**DATASET SECTION:**
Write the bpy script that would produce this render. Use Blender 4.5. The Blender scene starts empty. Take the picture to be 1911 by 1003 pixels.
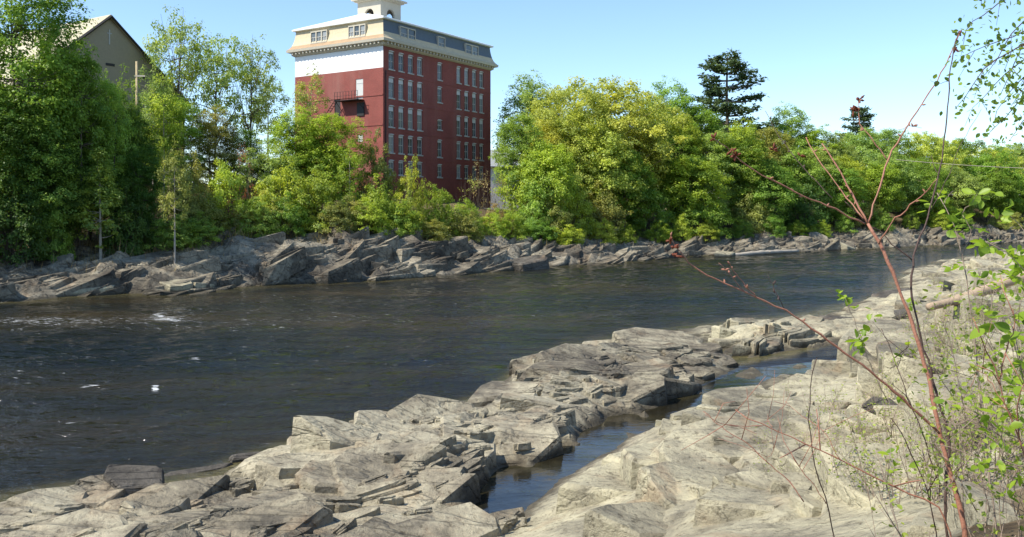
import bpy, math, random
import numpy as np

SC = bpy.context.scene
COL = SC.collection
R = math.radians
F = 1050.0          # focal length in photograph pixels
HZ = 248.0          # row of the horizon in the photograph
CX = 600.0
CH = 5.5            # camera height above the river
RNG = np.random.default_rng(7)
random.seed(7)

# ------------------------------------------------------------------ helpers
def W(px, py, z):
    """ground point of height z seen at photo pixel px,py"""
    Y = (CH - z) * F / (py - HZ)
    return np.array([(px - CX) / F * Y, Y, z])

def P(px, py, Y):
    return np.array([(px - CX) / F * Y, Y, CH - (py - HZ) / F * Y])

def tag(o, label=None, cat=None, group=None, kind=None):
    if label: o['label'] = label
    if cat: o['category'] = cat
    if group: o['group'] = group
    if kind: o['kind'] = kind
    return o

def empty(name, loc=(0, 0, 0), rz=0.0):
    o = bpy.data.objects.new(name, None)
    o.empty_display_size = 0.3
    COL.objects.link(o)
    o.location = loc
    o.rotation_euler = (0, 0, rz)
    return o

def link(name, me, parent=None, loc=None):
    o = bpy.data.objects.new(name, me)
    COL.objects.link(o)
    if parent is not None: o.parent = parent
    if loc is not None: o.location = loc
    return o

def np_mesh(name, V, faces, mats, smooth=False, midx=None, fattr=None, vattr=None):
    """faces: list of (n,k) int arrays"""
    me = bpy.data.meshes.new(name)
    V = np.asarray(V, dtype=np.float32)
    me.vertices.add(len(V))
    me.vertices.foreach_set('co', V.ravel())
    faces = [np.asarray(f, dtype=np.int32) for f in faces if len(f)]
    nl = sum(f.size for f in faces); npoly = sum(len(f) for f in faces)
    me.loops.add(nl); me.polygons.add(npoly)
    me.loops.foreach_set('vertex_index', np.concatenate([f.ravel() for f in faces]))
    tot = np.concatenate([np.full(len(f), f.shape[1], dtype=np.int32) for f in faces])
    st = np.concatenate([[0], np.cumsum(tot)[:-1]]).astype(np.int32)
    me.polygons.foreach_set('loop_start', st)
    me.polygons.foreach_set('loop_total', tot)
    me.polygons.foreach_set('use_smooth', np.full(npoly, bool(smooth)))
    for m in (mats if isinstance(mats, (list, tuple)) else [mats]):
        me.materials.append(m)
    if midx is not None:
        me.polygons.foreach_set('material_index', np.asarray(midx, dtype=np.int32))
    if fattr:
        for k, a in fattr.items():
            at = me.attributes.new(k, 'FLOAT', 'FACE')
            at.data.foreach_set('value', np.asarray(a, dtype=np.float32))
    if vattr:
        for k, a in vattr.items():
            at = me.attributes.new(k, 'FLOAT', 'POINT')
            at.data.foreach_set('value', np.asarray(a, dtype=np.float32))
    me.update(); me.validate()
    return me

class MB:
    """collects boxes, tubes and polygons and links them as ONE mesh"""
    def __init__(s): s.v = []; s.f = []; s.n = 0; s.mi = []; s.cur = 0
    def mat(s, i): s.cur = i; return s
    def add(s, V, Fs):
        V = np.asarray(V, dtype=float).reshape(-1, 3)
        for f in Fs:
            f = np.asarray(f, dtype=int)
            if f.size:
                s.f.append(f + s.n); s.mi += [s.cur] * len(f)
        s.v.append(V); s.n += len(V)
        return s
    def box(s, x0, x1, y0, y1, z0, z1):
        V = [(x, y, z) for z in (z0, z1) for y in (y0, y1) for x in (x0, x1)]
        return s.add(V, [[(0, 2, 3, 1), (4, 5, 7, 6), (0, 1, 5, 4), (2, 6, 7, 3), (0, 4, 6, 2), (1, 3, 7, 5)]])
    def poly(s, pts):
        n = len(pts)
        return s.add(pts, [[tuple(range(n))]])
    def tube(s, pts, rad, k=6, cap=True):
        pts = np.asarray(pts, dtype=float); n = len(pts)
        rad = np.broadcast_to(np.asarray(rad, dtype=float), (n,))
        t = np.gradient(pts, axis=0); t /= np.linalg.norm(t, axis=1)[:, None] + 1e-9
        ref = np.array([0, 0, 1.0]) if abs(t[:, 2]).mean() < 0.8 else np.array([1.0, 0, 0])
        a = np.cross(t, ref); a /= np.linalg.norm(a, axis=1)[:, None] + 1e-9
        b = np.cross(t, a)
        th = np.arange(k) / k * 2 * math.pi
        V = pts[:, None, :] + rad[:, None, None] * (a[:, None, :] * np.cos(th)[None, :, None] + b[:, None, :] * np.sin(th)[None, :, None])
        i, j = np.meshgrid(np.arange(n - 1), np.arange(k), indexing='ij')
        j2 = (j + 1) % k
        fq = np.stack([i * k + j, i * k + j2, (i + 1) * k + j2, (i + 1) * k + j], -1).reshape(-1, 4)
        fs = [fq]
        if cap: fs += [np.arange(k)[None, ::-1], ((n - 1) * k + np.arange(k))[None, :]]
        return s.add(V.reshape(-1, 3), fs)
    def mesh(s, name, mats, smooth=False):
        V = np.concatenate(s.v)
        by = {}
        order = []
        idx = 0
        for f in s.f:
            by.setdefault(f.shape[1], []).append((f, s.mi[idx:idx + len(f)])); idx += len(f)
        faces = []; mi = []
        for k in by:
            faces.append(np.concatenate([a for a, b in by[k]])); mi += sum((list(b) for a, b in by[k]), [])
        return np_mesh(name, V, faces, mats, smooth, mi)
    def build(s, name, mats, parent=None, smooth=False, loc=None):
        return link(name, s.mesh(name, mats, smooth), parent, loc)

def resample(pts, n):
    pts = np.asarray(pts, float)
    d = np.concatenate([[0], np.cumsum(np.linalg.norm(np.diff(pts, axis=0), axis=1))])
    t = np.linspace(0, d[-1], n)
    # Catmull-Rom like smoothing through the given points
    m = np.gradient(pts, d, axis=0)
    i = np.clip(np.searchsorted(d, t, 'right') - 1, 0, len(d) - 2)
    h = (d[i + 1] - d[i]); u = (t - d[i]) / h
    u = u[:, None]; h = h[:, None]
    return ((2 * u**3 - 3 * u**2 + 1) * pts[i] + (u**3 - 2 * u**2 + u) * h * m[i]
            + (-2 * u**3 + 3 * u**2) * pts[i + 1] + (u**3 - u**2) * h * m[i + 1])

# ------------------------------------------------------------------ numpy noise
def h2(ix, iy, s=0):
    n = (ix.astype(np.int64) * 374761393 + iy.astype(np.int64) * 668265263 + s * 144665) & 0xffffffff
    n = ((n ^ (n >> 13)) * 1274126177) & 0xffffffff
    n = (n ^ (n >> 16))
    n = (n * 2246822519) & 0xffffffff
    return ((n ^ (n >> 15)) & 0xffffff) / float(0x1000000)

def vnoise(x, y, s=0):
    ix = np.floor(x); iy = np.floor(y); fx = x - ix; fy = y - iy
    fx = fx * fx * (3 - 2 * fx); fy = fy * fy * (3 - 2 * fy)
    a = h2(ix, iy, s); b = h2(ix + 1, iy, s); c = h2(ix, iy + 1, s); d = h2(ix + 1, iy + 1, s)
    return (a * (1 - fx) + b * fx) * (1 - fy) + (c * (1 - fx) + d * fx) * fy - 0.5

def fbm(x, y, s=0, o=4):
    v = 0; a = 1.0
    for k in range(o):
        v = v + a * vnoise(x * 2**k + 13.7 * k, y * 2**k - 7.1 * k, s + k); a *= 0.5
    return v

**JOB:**
Quote every line word for word and keep the images out of the copy.

**TASK ANSWER:**
Write the bpy script that would produce this render. Use Blender 4.5. The Blender scene starts empty. Take the picture to be 1911 by 1003 pixels.
import bpy, math, random
import numpy as np

SC = bpy.context.scene
COL = SC.collection
R = math.radians
F = 1050.0          # focal length in photograph pixels
HZ = 248.0          # row of the horizon in the photograph
CX = 600.0
CH = 5.5            # camera height above the river
RNG = np.random.default_rng(7)
random.seed(7)

# ------------------------------------------------------------------ helpers
def W(px, py, z):
    """ground point of height z seen at photo pixel px,py"""
    Y = (CH - z) * F / (py - HZ)
    return np.array([(px - CX) / F * Y, Y, z])

def P(px, py, Y):
    return np.array([(px - CX) / F * Y, Y, CH - (py - HZ) / F * Y])

def tag(o, label=None, cat=None, group=None, kind=None):
    if label: o['label'] = label
    if cat: o['category'] = cat
    if group: o['group'] = group
    if kind: o['kind'] = kind
    return o

def empty(name, loc=(0, 0, 0), rz=0.0):
    o = bpy.data.objects.new(name, None)
    o.empty_display_size = 0.3
    COL.objects.link(o)
    o.location = loc
    o.rotation_euler = (0, 0, rz)
    return o

def link(name, me, parent=None, loc=None):
    o = bpy.data.objects.new(name, me)
    COL.objects.link(o)
    if parent is not None: o.parent = parent
    if loc is not None: o.location = loc
    return o

def np_mesh(name, V, faces, mats, smooth=False, midx=None, fattr=None, vattr=None):
    """faces: list of (n,k) int arrays"""
    me = bpy.data.meshes.new(name)
    V = np.asarray(V, dtype=np.float32)
    me.vertices.add(len(V))
    me.vertices.foreach_set('co', V.ravel())
    faces = [np.asarray(f, dtype=np.int32) for f in faces if len(f)]
    nl = sum(f.size for f in faces); npoly = sum(len(f) for f in faces)
    me.loops.add(nl); me.polygons.add(npoly)
    me.loops.foreach_set('vertex_index', np.concatenate([f.ravel() for f in faces]))
    tot = np.concatenate([np.full(len(f), f.shape[1], dtype=np.int32) for f in faces])
    st = np.concatenate([[0], np.cumsum(tot)[:-1]]).astype(np.int32)
    me.polygons.foreach_set('loop_start', st)
    me.polygons.foreach_set('loop_total', tot)
    me.polygons.foreach_set('use_smooth', np.full(npoly, bool(smooth)))
    for m in (mats if isinstance(mats, (list, tuple)) else [mats]):
        me.materials.append(m)
    if midx is not None:
        me.polygons.foreach_set('material_index', np.asarray(midx, dtype=np.int32))
    if fattr:
        for k, a in fattr.items():
            at = me.attributes.new(k, 'FLOAT', 'FACE')
            at.data.foreach_set('value', np.asarray(a, dtype=np.float32))
    if vattr:
        for k, a in vattr.items():
            at = me.attributes.new(k, 'FLOAT', 'POINT')
            at.data.foreach_set('value', np.asarray(a, dtype=np.float32))
    me.update(); me.validate()
    return me

class MB:
    """collects boxes, tubes and polygons and links them as ONE mesh"""
    def __init__(s): s.v = []; s.f = []; s.n = 0; s.mi = []; s.cur = 0
    def mat(s, i): s.cur = i; return s
    def add(s, V, Fs):
        V = np.asarray(V, dtype=float).reshape(-1, 3)
        for f in Fs:
            f = np.asarray(f, dtype=int)
            if f.size:
                s.f.append(f + s.n); s.mi += [s.cur] * len(f)
        s.v.append(V); s.n += len(V)
        return s
    def box(s, x0, x1, y0, y1, z0, z1):
        V = [(x, y, z) for z in (z0, z1) for y in (y0, y1) for x in (x0, x1)]
        return s.add(V, [[(0, 2, 3, 1), (4, 5, 7, 6), (0, 1, 5, 4), (2, 6, 7, 3), (0, 4, 6, 2), (1, 3, 7, 5)]])
    def poly(s, pts):
        n = len(pts)
        return s.add(pts, [[tuple(range(n))]])
    def tube(s, pts, rad, k=6, cap=True):
        pts = np.asarray(pts, dtype=float); n = len(pts)
        rad = np.broadcast_to(np.asarray(rad, dtype=float), (n,))
        t = np.gradient(pts, axis=0); t /= np.linalg.norm(t, axis=1)[:, None] + 1e-9
        ref = np.array([0, 0, 1.0]) if abs(t[:, 2]).mean() < 0.8 else np.array([1.0, 0, 0])
        a = np.cross(t, ref); a /= np.linalg.norm(a, axis=1)[:, None] + 1e-9
        b = np.cross(t, a)
        th = np.arange(k) / k * 2 * math.pi
        V = pts[:, None, :] + rad[:, None, None] * (a[:, None, :] * np.cos(th)[None, :, None] + b[:, None, :] * np.sin(th)[None, :, None])
        i, j = np.meshgrid(np.arange(n - 1), np.arange(k), indexing='ij')
        j2 = (j + 1) % k
        fq = np.stack([i * k + j, i * k + j2, (i + 1) * k + j2, (i + 1) * k + j], -1).reshape(-1, 4)
        fs = [fq]
        if cap: fs += [np.arange(k)[None, ::-1], ((n - 1) * k + np.arange(k))[None, :]]
        return s.add(V.reshape(-1, 3), fs)
    def mesh(s, name, mats, smooth=False):
        V = np.concatenate(s.v)
        by = {}
        order = []
        idx = 0
        for f in s.f:
            by.setdefault(f.shape[1], []).append((f, s.mi[idx:idx + len(f)])); idx += len(f)
        faces = []; mi = []
        for k in by:
            faces.append(np.concatenate([a for a, b in by[k]])); mi += sum((list(b) for a, b in by[k]), [])
        return np_mesh(name, V, faces, mats, smooth, mi)
    def build(s, name, mats, parent=None, smooth=False, loc=None):
        return link(name, s.mesh(name, mats, smooth), parent, loc)

def resample(pts, n):
    pts = np.asarray(pts, float)
    d = np.concatenate([[0], np.cumsum(np.linalg.norm(np.diff(pts, axis=0), axis=1))])
    t = np.linspace(0, d[-1], n)
    # Catmull-Rom like smoothing through the given points
    m = np.gradient(pts, d, axis=0)
    i = np.clip(np.searchsorted(d, t, 'right') - 1, 0, len(d) - 2)
    h = (d[i + 1] - d[i]); u = (t - d[i]) / h
    u = u[:, None]; h = h[:, None]
    return ((2 * u**3 - 3 * u**2 + 1) * pts[i] + (u**3 - 2 * u**2 + u) * h * m[i]
            + (-2 * u**3 + 3 * u**2) * pts[i + 1] + (u**3 - u**2) * h * m[i + 1])

# ------------------------------------------------------------------ numpy noise
def h2(ix, iy, s=0):
    n = (ix.astype(np.int64) * 374761393 + iy.astype(np.int64) * 668265263 + s * 144665) & 0xffffffff
    n = ((n ^ (n >> 13)) * 1274126177) & 0xffffffff
    n = (n ^ (n >> 16))
    n = (n * 2246822519) & 0xffffffff
    return ((n ^ (n >> 15)) & 0xffffff) / float(0x1000000)

def vnoise(x, y, s=0):
    ix = np.floor(x); iy = np.floor(y); fx = x - ix; fy = y - iy
    fx = fx * fx * (3 - 2 * fx); fy = fy * fy * (3 - 2 * fy)
    a = h2(ix, iy, s); b = h2(ix + 1, iy, s); c = h2(ix, iy + 1, s); d = h2(ix + 1, iy + 1, s)
    return (a * (1 - fx) + b * fx) * (1 - fy) + (c * (1 - fx) + d * fx) * fy - 0.5

def fbm(x, y, s=0, o=4):
    v = 0; a = 1.0
    for k in range(o):
        v = v + a * vnoise(x * 2**k + 13.7 * k, y * 2**k - 7.1 * k, s + k); a *= 0.5
    return v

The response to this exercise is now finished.